(Records excerpted from a collection)
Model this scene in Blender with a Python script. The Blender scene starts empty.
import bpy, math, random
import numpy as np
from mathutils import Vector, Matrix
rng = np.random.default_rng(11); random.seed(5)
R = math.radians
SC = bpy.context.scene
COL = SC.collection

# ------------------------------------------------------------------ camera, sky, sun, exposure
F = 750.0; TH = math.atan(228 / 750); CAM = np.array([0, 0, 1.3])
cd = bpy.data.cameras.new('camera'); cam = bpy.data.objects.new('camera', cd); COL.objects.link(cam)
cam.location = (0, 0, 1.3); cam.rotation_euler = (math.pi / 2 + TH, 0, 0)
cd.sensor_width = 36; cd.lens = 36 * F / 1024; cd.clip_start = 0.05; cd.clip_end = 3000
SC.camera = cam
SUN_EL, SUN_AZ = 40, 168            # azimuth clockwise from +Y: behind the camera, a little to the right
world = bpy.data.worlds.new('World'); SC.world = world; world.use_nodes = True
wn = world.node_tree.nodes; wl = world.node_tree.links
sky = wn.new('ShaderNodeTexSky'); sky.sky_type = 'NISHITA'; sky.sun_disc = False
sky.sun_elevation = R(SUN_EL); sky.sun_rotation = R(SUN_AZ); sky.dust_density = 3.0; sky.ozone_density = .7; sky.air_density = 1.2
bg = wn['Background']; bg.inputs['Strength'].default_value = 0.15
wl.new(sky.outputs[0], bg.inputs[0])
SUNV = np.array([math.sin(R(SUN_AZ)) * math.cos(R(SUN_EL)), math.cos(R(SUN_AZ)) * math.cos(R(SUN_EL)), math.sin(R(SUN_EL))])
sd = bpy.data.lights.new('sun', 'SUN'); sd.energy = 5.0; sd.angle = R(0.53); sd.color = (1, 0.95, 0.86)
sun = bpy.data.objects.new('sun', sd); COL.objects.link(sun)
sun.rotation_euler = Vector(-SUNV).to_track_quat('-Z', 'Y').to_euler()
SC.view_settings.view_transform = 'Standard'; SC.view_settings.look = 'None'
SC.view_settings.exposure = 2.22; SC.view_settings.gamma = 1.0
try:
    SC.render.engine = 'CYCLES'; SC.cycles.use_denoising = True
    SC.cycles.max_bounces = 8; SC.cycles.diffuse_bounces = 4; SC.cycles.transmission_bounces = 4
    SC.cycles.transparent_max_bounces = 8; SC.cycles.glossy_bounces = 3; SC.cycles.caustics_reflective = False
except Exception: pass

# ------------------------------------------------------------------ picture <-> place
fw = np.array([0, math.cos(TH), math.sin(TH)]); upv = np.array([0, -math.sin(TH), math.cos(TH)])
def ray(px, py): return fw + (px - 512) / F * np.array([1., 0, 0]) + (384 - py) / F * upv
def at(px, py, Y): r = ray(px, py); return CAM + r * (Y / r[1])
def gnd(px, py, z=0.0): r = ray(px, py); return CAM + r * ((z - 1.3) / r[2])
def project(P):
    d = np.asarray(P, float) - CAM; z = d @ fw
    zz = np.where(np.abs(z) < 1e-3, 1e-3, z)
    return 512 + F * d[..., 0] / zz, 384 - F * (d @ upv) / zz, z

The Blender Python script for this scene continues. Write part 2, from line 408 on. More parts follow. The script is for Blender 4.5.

* CHALLENGE
Give back the listing exactly, please, from its first line to the line containing "except Exception: pass", inclusive, and nothing past that line.

* TASK RESPONSE
Model this scene in Blender with a Python script. The Blender scene starts empty.
import bpy, math, random
import numpy as np
from mathutils import Vector, Matrix
rng = np.random.default_rng(11); random.seed(5)
R = math.radians
SC = bpy.context.scene
COL = SC.collection

# ------------------------------------------------------------------ camera, sky, sun, exposure
F = 750.0; TH = math.atan(228 / 750); CAM = np.array([0, 0, 1.3])
cd = bpy.data.cameras.new('camera'); cam = bpy.data.objects.new('camera', cd); COL.objects.link(cam)
cam.location = (0, 0, 1.3); cam.rotation_euler = (math.pi / 2 + TH, 0, 0)
cd.sensor_width = 36; cd.lens = 36 * F / 1024; cd.clip_start = 0.05; cd.clip_end = 3000
SC.camera = cam
SUN_EL, SUN_AZ = 40, 168            # azimuth clockwise from +Y: behind the camera, a little to the right
world = bpy.data.worlds.new('World'); SC.world = world; world.use_nodes = True
wn = world.node_tree.nodes; wl = world.node_tree.links
sky = wn.new('ShaderNodeTexSky'); sky.sky_type = 'NISHITA'; sky.sun_disc = False
sky.sun_elevation = R(SUN_EL); sky.sun_rotation = R(SUN_AZ); sky.dust_density = 3.0; sky.ozone_density = .7; sky.air_density = 1.2
bg = wn['Background']; bg.inputs['Strength'].default_value = 0.15
wl.new(sky.outputs[0], bg.inputs[0])
SUNV = np.array([math.sin(R(SUN_AZ)) * math.cos(R(SUN_EL)), math.cos(R(SUN_AZ)) * math.cos(R(SUN_EL)), math.sin(R(SUN_EL))])
sd = bpy.data.lights.new('sun', 'SUN'); sd.energy = 5.0; sd.angle = R(0.53); sd.color = (1, 0.95, 0.86)
sun = bpy.data.objects.new('sun', sd); COL.objects.link(sun)
sun.rotation_euler = Vector(-SUNV).to_track_quat('-Z', 'Y').to_euler()
SC.view_settings.view_transform = 'Standard'; SC.view_settings.look = 'None'
SC.view_settings.exposure = 2.22; SC.view_settings.gamma = 1.0
try:
    SC.render.engine = 'CYCLES'; SC.cycles.use_denoising = True
    SC.cycles.max_bounces = 8; SC.cycles.diffuse_bounces = 4; SC.cycles.transmission_bounces = 4
    SC.cycles.transparent_max_bounces = 8; SC.cycles.glossy_bounces = 3; SC.cycles.caustics_reflective = False
except Exception: pass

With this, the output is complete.